Other reviewers have reflected on Fielding's love of complicated plots, replete with red herrings and misdirection and this, the twelfth book to feature her detective Chief Inspector Pointer, certainly goes some way to fitting the bill. Here the action takes place chiefly at the farm of the title, a haven for a small and motley collection of artistes – among them several painters, a musician and a writer – as well as the regular inhabitants and sundry hangers-on. When one of the inhabitants is found brutally murdered the local police, with the help of the detective writers' stock-in-trade the enthusiastic amateur, uncover a hotbed of professional and sexual jealousy amongst the residents. Also thrown into the mix are a mysterious box which appears and disappears without warning, blackmail and a complicated story of inheritance.

 

The sleuths go about their task methodically, without any real flashes of brilliance, and despite the clues afforded by another murder they find themselves unable to find any provable solution to the crimes. Therefore, as a last resort – and very late in the book – they appeal to Pointer for guidance. He is able to immediately deduce a possible solution and sets about attempting to uncover the evidence required to prove it.

 

This was the first Fielding I have read and, while I found enough in it to interest me all the way through, I found one particular aspect of the explanation sadly unconvincing. This rather spoilt for me what was up to then an appealing read, though some other readers may not have the same difficulty with Pointer's elucidation.

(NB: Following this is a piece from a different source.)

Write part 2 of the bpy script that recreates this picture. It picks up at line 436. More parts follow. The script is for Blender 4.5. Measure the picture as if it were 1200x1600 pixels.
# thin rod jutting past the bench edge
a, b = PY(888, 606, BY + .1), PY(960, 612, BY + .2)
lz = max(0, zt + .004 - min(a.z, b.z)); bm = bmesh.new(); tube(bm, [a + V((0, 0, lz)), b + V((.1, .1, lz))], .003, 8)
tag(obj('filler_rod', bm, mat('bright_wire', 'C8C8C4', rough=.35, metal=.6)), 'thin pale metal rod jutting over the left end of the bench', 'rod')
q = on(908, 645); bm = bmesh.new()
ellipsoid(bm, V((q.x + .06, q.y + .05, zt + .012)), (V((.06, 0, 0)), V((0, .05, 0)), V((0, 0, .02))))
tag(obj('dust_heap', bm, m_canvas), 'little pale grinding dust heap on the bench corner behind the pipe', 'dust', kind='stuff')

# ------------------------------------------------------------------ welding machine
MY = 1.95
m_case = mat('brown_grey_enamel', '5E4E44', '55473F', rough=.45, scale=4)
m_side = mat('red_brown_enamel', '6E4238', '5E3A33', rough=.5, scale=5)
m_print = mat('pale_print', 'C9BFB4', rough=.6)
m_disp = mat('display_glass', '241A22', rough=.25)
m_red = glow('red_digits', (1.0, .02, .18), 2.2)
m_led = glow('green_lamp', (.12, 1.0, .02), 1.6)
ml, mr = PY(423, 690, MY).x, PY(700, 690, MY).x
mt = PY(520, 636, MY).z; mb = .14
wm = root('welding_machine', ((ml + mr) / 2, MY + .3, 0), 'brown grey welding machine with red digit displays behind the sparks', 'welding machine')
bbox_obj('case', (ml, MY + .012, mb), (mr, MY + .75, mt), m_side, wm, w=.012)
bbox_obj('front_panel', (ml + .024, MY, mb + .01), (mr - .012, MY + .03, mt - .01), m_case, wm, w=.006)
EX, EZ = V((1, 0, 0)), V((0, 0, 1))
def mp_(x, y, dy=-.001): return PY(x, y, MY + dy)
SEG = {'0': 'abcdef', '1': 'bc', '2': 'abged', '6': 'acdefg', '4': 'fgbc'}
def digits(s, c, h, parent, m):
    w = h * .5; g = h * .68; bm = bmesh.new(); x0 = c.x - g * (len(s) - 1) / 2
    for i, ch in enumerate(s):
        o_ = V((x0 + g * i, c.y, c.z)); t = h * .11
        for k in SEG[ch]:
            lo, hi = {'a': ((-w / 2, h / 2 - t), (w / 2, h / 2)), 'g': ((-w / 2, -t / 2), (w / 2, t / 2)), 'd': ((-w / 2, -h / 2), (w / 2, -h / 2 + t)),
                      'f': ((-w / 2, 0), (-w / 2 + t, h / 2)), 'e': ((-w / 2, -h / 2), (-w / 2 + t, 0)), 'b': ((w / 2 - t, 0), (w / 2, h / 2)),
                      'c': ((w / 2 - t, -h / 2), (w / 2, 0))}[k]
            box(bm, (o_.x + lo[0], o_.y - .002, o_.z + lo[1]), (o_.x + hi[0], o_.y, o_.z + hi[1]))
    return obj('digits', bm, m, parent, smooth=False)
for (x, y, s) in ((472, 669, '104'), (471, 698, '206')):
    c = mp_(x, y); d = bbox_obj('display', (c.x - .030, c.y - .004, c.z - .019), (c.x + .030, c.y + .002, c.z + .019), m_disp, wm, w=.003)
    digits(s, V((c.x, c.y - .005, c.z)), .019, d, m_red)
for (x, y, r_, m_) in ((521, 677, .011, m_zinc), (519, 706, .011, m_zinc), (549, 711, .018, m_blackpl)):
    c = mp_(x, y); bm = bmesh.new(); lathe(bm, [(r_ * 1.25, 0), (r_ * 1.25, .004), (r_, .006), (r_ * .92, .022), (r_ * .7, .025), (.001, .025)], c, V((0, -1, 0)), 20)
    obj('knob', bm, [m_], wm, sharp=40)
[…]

However, despite the disappointment I felt in the last couple of pages I would certainly be interested in discovering any other books by this lesser-known writer of the golden age.

 

R E Faust


I finished this tonight and wanted to add my view on this book to what you posted last year. This is by far the best Fielding I have read. Setting benefits from NOT being the gentry milieu this author often favors, characters are thin, but sufficient (the roaring artist and the detective playlet author and narrator are well done), and plotting interesting. I'm sure I know to what "sadly unconvincing" part in Pointer's explanation you refer, but it's rather one of those pieces of Golden age baroque legerdemain you either accept or you don't!

 

I wish I could say other Fieldings measured up to this one, but I haven't found any that have. The early ones, praised by Van Dine, seem very subpar Crofts, while the middle and later ones seem mostly very subpar Christie. Yet Fielding remained one of Collins' house authors for years, so maybe there are some others I have missed that are worthwhile.